* [Set task]: Your copy of the material must match it exactly, except that pictures are dropped.

BEGIN Recorded data

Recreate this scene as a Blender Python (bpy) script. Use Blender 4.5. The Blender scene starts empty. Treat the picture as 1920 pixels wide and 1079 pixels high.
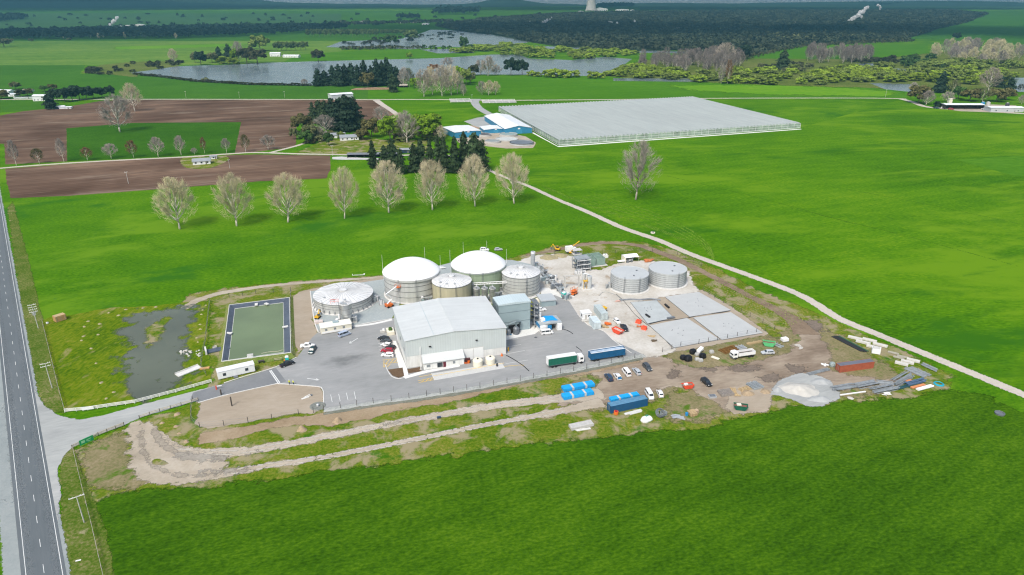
import bpy, math, random, bmesh
import numpy as np
from mathutils import Vector, noise, geometry
R=math.radians
random.seed(7)
sc=bpy.context.scene
COL=sc.collection
# ---------------------------------------------------------------- camera model (drone at 120 m)
FL=1280.;CH=120.;YH=5.;CY=539.5
TH=math.atan((CY-YH)/FL);CT,ST=math.cos(TH),math.sin(TH)
BRY=[-600,3000,3200,3400,3700,4000,4300,4700,5100,5600,6400,7400,9000,14000]
BRZ=[0,0,2.5,7,16,25,34,45,54,61,67,72,78,84]
def T(y): return float(np.interp(y,BRY,BRZ))
def G(px,py,z=0.):
    """ground point seen at photo pixel (px,py)"""
    u=(px-960)/FL;v=(py-CY)/FL
    dy=CT-v*ST;dz=-ST-v*CT
    if dz>=-1e-5: dz=-1e-5
    t=(z-CH)/dz
    if t*dy>3000:
        lo,hi=2900/dy,13500/dy
        for i in range(50):
            m=(lo+hi)/2
            if CH+m*dz-z>T(m*dy): lo=m
            else: hi=m
        t=lo
    return Vector((u*t,dy*t))
def ppm(px,py):
    p=G(px,py);zz=T(p.y)-CH
    return FL/(p.y*CT-zz*ST)
def hgt(px,py,top):
    """height of a vertical thing based at (px,py) reaching row top"""
    p=G(px,py);v=(top-CY)/FL
    # ray row v hits plane y=p.y
    t=p.y/(CT-v*ST);return max(.3,CH+t*(-ST-v*CT)-T(p.y))
def head(a,b):
    d=G(*b)-G(*a);return math.atan2(d.y,d.x)
# ---------------------------------------------------------------- mesh builder
class MB:
    def __init__(s): s.v=[];s.f=[];s.m=[];s.i=0
    def add(s,vs,fs):
        o=len(s.v);s.v+=[tuple(v) for v in vs]
        for f in fs: s.f.append(tuple(k+o for k in f));s.m.append(s.i)
        return s
    def mi(s,i): s.i=i;return s
    def box(s,x0,x1,y0,y1,z0,z1):
        return s.add([(x0,y0,z0),(x1,y0,z0),(x1,y1,z0),(x0,y1,z0),(x0,y0,z1),(x1,y0,z1),(x1,y1,z1),(x0,y1,z1)],
         [(0,3,2,1),(4,5,6,7),(0,1,5,4),(1,2,6,5),(2,3,7,6),(3,0,4,7)])
    def cbox(s,x,y,z0,sx,sy,sz,rz=0):
        c,n=math.cos(rz),math.sin(rz);vs=[]
        for z in(z0,z0+sz):
            for a,b in((-1,-1),(1,-1),(1,1),(-1,1)):
                X=a*sx/2;Y=b*sy/2;vs.append((x+X*c-Y*n,y+X*n+Y*c,z))
        return s.add(vs,[(0,3,2,1),(4,5,6,7),(0,1,5,4),(1,2,6,5),(2,3,7,6),(3,0,4,7)])
    def prism(s,pts,z0,z1):
        n=len(pts)
        if sum(pts[i][0]*pts[(i+1)%n][1]-pts[(i+1)%n][0]*pts[i][1] for i in range(n))<0: pts=pts[::-1]
        return s.add([(p[0],p[1],z0) for p in pts]+[(p[0],p[1],z1) for p in pts],
          [tuple(range(n))[::-1],tuple(range(n,2*n))]+[(i,(i+1)%n,n+(i+1)%n,n+i) for i in range(n)])
    def ext(s,prof,y0,y1):
        n=len(prof)
        return s.add([(p[0],y0,p[1]) for p in prof]+[(p[0],y1,p[1]) for p in prof],
          [tuple(range(n)),tuple(range(n,2*n))[::-1]]+[(i,n+i,n+(i+1)%n,(i+1)%n) for i in range(n)])
    def lathe(s,prof,n=32,x=0,y=0,a0=0,a1=2*math.pi):
        full=abs(a1-a0-2*math.pi)<1e-6;k=n if full else n+1
        vs=[(x+r*math.cos(a0+(a1-a0)*j/n),y+r*math.sin(a0+(a1-a0)*j/n),z) for r,z in prof for j in range(k)]
        fs=[]
        for i in range(len(prof)-1):
            for j in range(n):
                j2=(j+1)%k;fs.append((i*k+j,i*k+j2,(i+1)*k+j2,(i+1)*k+j))
        return s.add(vs,fs)
    def cyl(s,x,y,z0,z1,r,r1=None,n=14):
        r1=r if r1 is None else r1
        return s.lathe([(0.001,z0),(r,z0),(r1,z1),(0.001,z1)],n,x,y)
    def tube(s,a,b,r,n=6,r1=None):
        a=Vector(a);b=Vector(b);d=(b-a)
        if d.length<1e-6: return s
        d.normalize();u=d.orthogonal().normalized();w=d.cross(u);r1=r if r1 is None else r1
        vs=[];
        for c,rr in((a,r),(b,r1)):
            for j in range(n):
                t=2*math.pi*j/n;vs.append(c+u*(rr*math.cos(t))+w*(rr*math.sin(t)))
        return s.add(vs,[(j,(j+1)%n,n+(j+1)%n,n+j) for j in range(n)]+[tuple(range(n))[::-1],tuple(range(n,2*n))])
    def path(s,pts,r,n=6):
        for a,b in zip(pts[:-1],pts[1:]): s.tube(a,b,r,n)
        return s
    def wheel(s,x,y,r,w,n=14):
        return s.tube((x,y-w/2,r),(x,y+w/2,r),r,n)
    def quad(s,a,b,c,d): return s.add([a,b,c,d],[(0,1,2,3)])
    def mesh(s,name,mats,smooth=False):
        me=bpy.data.meshes.new(name);me.from_pydata(s.v,[],s.f)
        if not isinstance(mats,(list,tuple)): mats=[mats]
        for m in mats: me.materials.append(m)
        if len(mats)>1: me.polygons.foreach_set('material_index',s.m)
        if smooth: me.polygons.foreach_set('use_smooth',[True]*len(me.polygons))
        me.update();return me
    def build(s,name,mats,parent=None,smooth=False,bevel=0):
        o=bpy.data.objects.new(name,s.mesh(name,mats,smooth));COL.objects.link(o)
        if parent: o.parent=parent
        if smooth:
            m=o.modifiers.new('es','EDGE_SPLIT');m.split_angle=R(38)
        if bevel:
            m=o.modifiers.new('bv','BEVEL');m.width=bevel;m.segments=2;m.limit_method='ANGLE'
        return o
def tag(o,label=None,cat=None,group=None,kind=None):
    for k,v in(('label',label),('category',cat),('group',group),('kind',kind)):
        if v: o[k]=v
    return o
def thing(name,label,cat,loc,rz=0,group=None):
    o=bpy.data.objects.new(name,None);COL.objects.link(o);o.empty_display_size=.5
    o.location=(loc[0],loc[1],(loc[2] if len(loc)>2 else 0) or .06);o.rotation_euler=(0,0,rz)
    return tag(o,label,cat,group)
def put(name,label,cat,pxy,rz,parts,group=None,z=None,world=False):
    p=Vector(pxy) if world else G(*pxy)
    zz=(T(p.y) if z is None else z) or .06
    if len(parts)==1:
        pn,mb,mt=parts[0];o=mb.build(name,mt);o.location=(p.x,p.y,zz);o.rotation_euler=(0,0,rz)
        return tag(o,label,cat,group)
    t=thing(name,label,cat,(p.x,p.y,zz),rz,group)
    for pn,mb,mt in parts: mb.build(pn,mt,t)
    return t
def copytree(o,parent=None):
    c=o.copy();COL.objects.link(c)
    if parent: c.parent=parent
    for ch in o.children: copytree(ch,c)
    return c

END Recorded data

* [Task result]:
Recreate this scene as a Blender Python (bpy) script. Use Blender 4.5. The Blender scene starts empty. Treat the picture as 1920 pixels wide and 1079 pixels high.
import bpy, math, random, bmesh
import numpy as np
from mathutils import Vector, noise, geometry
R=math.radians
random.seed(7)
sc=bpy.context.scene
COL=sc.collection
# ---------------------------------------------------------------- camera model (drone at 120 m)
FL=1280.;CH=120.;YH=5.;CY=539.5
TH=math.atan((CY-YH)/FL);CT,ST=math.cos(TH),math.sin(TH)
BRY=[-600,3000,3200,3400,3700,4000,4300,4700,5100,5600,6400,7400,9000,14000]
BRZ=[0,0,2.5,7,16,25,34,45,54,61,67,72,78,84]
def T(y): return float(np.interp(y,BRY,BRZ))
def G(px,py,z=0.):
    """ground point seen at photo pixel (px,py)"""
    u=(px-960)/FL;v=(py-CY)/FL
    dy=CT-v*ST;dz=-ST-v*CT
    if dz>=-1e-5: dz=-1e-5
    t=(z-CH)/dz
    if t*dy>3000:
        lo,hi=2900/dy,13500/dy
        for i in range(50):
            m=(lo+hi)/2
            if CH+m*dz-z>T(m*dy): lo=m
            else: hi=m
        t=lo
    return Vector((u*t,dy*t))
def ppm(px,py):
    p=G(px,py);zz=T(p.y)-CH
    return FL/(p.y*CT-zz*ST)
def hgt(px,py,top):
    """height of a vertical thing based at (px,py) reaching row top"""
    p=G(px,py);v=(top-CY)/FL
    # ray row v hits plane y=p.y
    t=p.y/(CT-v*ST);return max(.3,CH+t*(-ST-v*CT)-T(p.y))
def head(a,b):
    d=G(*b)-G(*a);return math.atan2(d.y,d.x)
# ---------------------------------------------------------------- mesh builder
class MB:
    def __init__(s): s.v=[];s.f=[];s.m=[];s.i=0
    def add(s,vs,fs):
        o=len(s.v);s.v+=[tuple(v) for v in vs]
        for f in fs: s.f.append(tuple(k+o for k in f));s.m.append(s.i)
        return s
    def mi(s,i): s.i=i;return s
    def box(s,x0,x1,y0,y1,z0,z1):
        return s.add([(x0,y0,z0),(x1,y0,z0),(x1,y1,z0),(x0,y1,z0),(x0,y0,z1),(x1,y0,z1),(x1,y1,z1),(x0,y1,z1)],
         [(0,3,2,1),(4,5,6,7),(0,1,5,4),(1,2,6,5),(2,3,7,6),(3,0,4,7)])
    def cbox(s,x,y,z0,sx,sy,sz,rz=0):
        c,n=math.cos(rz),math.sin(rz);vs=[]
        for z in(z0,z0+sz):
            for a,b in((-1,-1),(1,-1),(1,1),(-1,1)):
                X=a*sx/2;Y=b*sy/2;vs.append((x+X*c-Y*n,y+X*n+Y*c,z))
        return s.add(vs,[(0,3,2,1),(4,5,6,7),(0,1,5,4),(1,2,6,5),(2,3,7,6),(3,0,4,7)])
    def prism(s,pts,z0,z1):
        n=len(pts)
        if sum(pts[i][0]*pts[(i+1)%n][1]-pts[(i+1)%n][0]*pts[i][1] for i in range(n))<0: pts=pts[::-1]
        return s.add([(p[0],p[1],z0) for p in pts]+[(p[0],p[1],z1) for p in pts],
          [tuple(range(n))[::-1],tuple(range(n,2*n))]+[(i,(i+1)%n,n+(i+1)%n,n+i) for i in range(n)])
    def ext(s,prof,y0,y1):
        n=len(prof)
        return s.add([(p[0],y0,p[1]) for p in prof]+[(p[0],y1,p[1]) for p in prof],
          [tuple(range(n)),tuple(range(n,2*n))[::-1]]+[(i,n+i,n+(i+1)%n,(i+1)%n) for i in range(n)])
    def lathe(s,prof,n=32,x=0,y=0,a0=0,a1=2*math.pi):
        full=abs(a1-a0-2*math.pi)<1e-6;k=n if full else n+1
        vs=[(x+r*math.cos(a0+(a1-a0)*j/n),y+r*math.sin(a0+(a1-a0)*j/n),z) for r,z in prof for j in range(k)]
        fs=[]
        for i in range(len(prof)-1):
            for j in range(n):
                j2=(j+1)%k;fs.append((i*k+j,i*k+j2,(i+1)*k+j2,(i+1)*k+j))
        return s.add(vs,fs)
    def cyl(s,x,y,z0,z1,r,r1=None,n=14):
        r1=r if r1 is None else r1
        return s.lathe([(0.001,z0),(r,z0),(r1,z1),(0.001,z1)],n,x,y)
    def tube(s,a,b,r,n=6,r1=None):
        a=Vector(a);b=Vector(b);d=(b-a)
        if d.length<1e-6: return s
        d.normalize();u=d.orthogonal().normalized();w=d.cross(u);r1=r if r1 is None else r1
        vs=[];
        for c,rr in((a,r),(b,r1)):
            for j in range(n):
                t=2*math.pi*j/n;vs.append(c+u*(rr*math.cos(t))+w*(rr*math.sin(t)))
        return s.add(vs,[(j,(j+1)%n,n+(j+1)%n,n+j) for j in range(n)]+[tuple(range(n))[::-1],tuple(range(n,2*n))])
    def path(s,pts,r,n=6):
        for a,b in zip(pts[:-1],pts[1:]): s.tube(a,b,r,n)
        return s
    def wheel(s,x,y,r,w,n=14):
        return s.tube((x,y-w/2,r),(x,y+w/2,r),r,n)
    def quad(s,a,b,c,d): return s.add([a,b,c,d],[(0,1,2,3)])
    def mesh(s,name,mats,smooth=False):
        me=bpy.data.meshes.new(name);me.from_pydata(s.v,[],s.f)
        if not isinstance(mats,(list,tuple)): mats=[mats]
        for m in mats: me.materials.append(m)
        if len(mats)>1: me.polygons.foreach_set('material_index',s.m)
        if smooth: me.polygons.foreach_set('use_smooth',[True]*len(me.polygons))
        me.update();return me
    def build(s,name,mats,parent=None,smooth=False,bevel=0):
        o=bpy.data.objects.new(name,s.mesh(name,mats,smooth));COL.objects.link(o)
        if parent: o.parent=parent
        if smooth:
            m=o.modifiers.new('es','EDGE_SPLIT');m.split_angle=R(38)
        if bevel:
            m=o.modifiers.new('bv','BEVEL');m.width=bevel;m.segments=2;m.limit_method='ANGLE'
        return o
def tag(o,label=None,cat=None,group=None,kind=None):
    for k,v in(('label',label),('category',cat),('group',group),('kind',kind)):
        if v: o[k]=v
    return o
def thing(name,label,cat,loc,rz=0,group=None):
    o=bpy.data.objects.new(name,None);COL.objects.link(o);o.empty_display_size=.5
    o.location=(loc[0],loc[1],(loc[2] if len(loc)>2 else 0) or .06);o.rotation_euler=(0,0,rz)
    return tag(o,label,cat,group)
def put(name,label,cat,pxy,rz,parts,group=None,z=None,world=False):
    p=Vector(pxy) if world else G(*pxy)
    zz=(T(p.y) if z is None else z) or .06
    if len(parts)==1:
        pn,mb,mt=parts[0];o=mb.build(name,mt);o.location=(p.x,p.y,zz);o.rotation_euler=(0,0,rz)
        return tag(o,label,cat,group)
    t=thing(name,label,cat,(p.x,p.y,zz),rz,group)
    for pn,mb,mt in parts: mb.build(pn,mt,t)
    return t
def copytree(o,parent=None):
    c=o.copy();COL.objects.link(c)
    if parent: c.parent=parent
    for ch in o.children: copytree(ch,c)
    return c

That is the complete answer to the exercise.